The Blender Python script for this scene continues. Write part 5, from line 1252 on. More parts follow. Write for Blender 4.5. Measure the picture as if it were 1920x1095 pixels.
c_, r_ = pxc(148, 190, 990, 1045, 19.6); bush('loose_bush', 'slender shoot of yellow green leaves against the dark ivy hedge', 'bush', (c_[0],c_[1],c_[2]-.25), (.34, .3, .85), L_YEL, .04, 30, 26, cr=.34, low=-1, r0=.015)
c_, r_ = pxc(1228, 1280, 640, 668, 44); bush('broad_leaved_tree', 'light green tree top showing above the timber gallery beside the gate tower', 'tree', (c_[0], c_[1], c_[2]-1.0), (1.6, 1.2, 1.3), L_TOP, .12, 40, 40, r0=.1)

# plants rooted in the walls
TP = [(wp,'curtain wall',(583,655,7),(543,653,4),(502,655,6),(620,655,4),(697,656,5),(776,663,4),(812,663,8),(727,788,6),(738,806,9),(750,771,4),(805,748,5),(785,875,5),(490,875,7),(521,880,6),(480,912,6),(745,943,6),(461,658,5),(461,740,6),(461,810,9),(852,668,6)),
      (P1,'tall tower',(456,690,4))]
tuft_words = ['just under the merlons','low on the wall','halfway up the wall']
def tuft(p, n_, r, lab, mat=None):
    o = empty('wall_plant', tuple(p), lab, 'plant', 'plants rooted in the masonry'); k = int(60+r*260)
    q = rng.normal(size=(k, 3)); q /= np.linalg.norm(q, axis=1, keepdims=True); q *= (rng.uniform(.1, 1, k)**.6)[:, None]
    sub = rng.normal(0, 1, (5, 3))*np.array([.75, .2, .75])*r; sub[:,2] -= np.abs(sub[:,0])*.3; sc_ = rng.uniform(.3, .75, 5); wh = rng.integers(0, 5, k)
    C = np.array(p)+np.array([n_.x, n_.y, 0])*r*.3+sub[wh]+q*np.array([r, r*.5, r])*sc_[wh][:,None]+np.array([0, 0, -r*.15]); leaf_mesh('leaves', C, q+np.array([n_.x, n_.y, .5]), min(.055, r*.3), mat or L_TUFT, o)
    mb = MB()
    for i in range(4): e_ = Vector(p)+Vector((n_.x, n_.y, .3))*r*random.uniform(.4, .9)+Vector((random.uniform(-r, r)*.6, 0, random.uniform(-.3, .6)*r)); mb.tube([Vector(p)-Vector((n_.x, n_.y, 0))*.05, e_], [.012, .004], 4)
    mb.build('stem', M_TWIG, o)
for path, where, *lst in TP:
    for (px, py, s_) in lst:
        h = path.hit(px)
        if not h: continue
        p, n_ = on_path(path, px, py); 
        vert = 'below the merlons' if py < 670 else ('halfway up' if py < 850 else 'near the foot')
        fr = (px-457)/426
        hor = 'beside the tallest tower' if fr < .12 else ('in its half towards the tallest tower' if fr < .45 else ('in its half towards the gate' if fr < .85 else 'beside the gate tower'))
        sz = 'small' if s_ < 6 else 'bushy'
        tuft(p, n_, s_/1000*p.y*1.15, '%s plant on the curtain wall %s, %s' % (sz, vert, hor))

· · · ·

AIM OF THE EXERCISE>
Extract the listing in its entirety and repeat it exactly.

FULL OUTPUT>
The Blender Python script for this scene continues. Write part 5, from line 1252 on. More parts follow. Write for Blender 4.5. Measure the picture as if it were 1920x1095 pixels.
c_, r_ = pxc(148, 190, 990, 1045, 19.6); bush('loose_bush', 'slender shoot of yellow green leaves against the dark ivy hedge', 'bush', (c_[0],c_[1],c_[2]-.25), (.34, .3, .85), L_YEL, .04, 30, 26, cr=.34, low=-1, r0=.015)
c_, r_ = pxc(1228, 1280, 640, 668, 44); bush('broad_leaved_tree', 'light green tree top showing above the timber gallery beside the gate tower', 'tree', (c_[0], c_[1], c_[2]-1.0), (1.6, 1.2, 1.3), L_TOP, .12, 40, 40, r0=.1)

# plants rooted in the walls
TP = [(wp,'curtain wall',(583,655,7),(543,653,4),(502,655,6),(620,655,4),(697,656,5),(776,663,4),(812,663,8),(727,788,6),(738,806,9),(750,771,4),(805,748,5),(785,875,5),(490,875,7),(521,880,6),(480,912,6),(745,943,6),(461,658,5),(461,740,6),(461,810,9),(852,668,6)),
      (P1,'tall tower',(456,690,4))]
tuft_words = ['just under the merlons','low on the wall','halfway up the wall']
def tuft(p, n_, r, lab, mat=None):
    o = empty('wall_plant', tuple(p), lab, 'plant', 'plants rooted in the masonry'); k = int(60+r*260)
    q = rng.normal(size=(k, 3)); q /= np.linalg.norm(q, axis=1, keepdims=True); q *= (rng.uniform(.1, 1, k)**.6)[:, None]
    sub = rng.normal(0, 1, (5, 3))*np.array([.75, .2, .75])*r; sub[:,2] -= np.abs(sub[:,0])*.3; sc_ = rng.uniform(.3, .75, 5); wh = rng.integers(0, 5, k)
    C = np.array(p)+np.array([n_.x, n_.y, 0])*r*.3+sub[wh]+q*np.array([r, r*.5, r])*sc_[wh][:,None]+np.array([0, 0, -r*.15]); leaf_mesh('leaves', C, q+np.array([n_.x, n_.y, .5]), min(.055, r*.3), mat or L_TUFT, o)
    mb = MB()
    for i in range(4): e_ = Vector(p)+Vector((n_.x, n_.y, .3))*r*random.uniform(.4, .9)+Vector((random.uniform(-r, r)*.6, 0, random.uniform(-.3, .6)*r)); mb.tube([Vector(p)-Vector((n_.x, n_.y, 0))*.05, e_], [.012, .004], 4)
    mb.build('stem', M_TWIG, o)
for path, where, *lst in TP:
    for (px, py, s_) in lst:
        h = path.hit(px)
        if not h: continue
        p, n_ = on_path(path, px, py); 
        vert = 'below the merlons' if py < 670 else ('halfway up' if py < 850 else 'near the foot')
        fr = (px-457)/426
        hor = 'beside the tallest tower' if fr < .12 else ('in its half towards the tallest tower' if fr < .45 else ('in its half towards the gate' if fr < .85 else 'beside the gate tower'))
        sz = 'small' if s_ < 6 else 'bushy'
        tuft(p, n_, s_/1000*p.y*1.15, '%s plant on the curtain wall %s, %s' % (sz, vert, hor))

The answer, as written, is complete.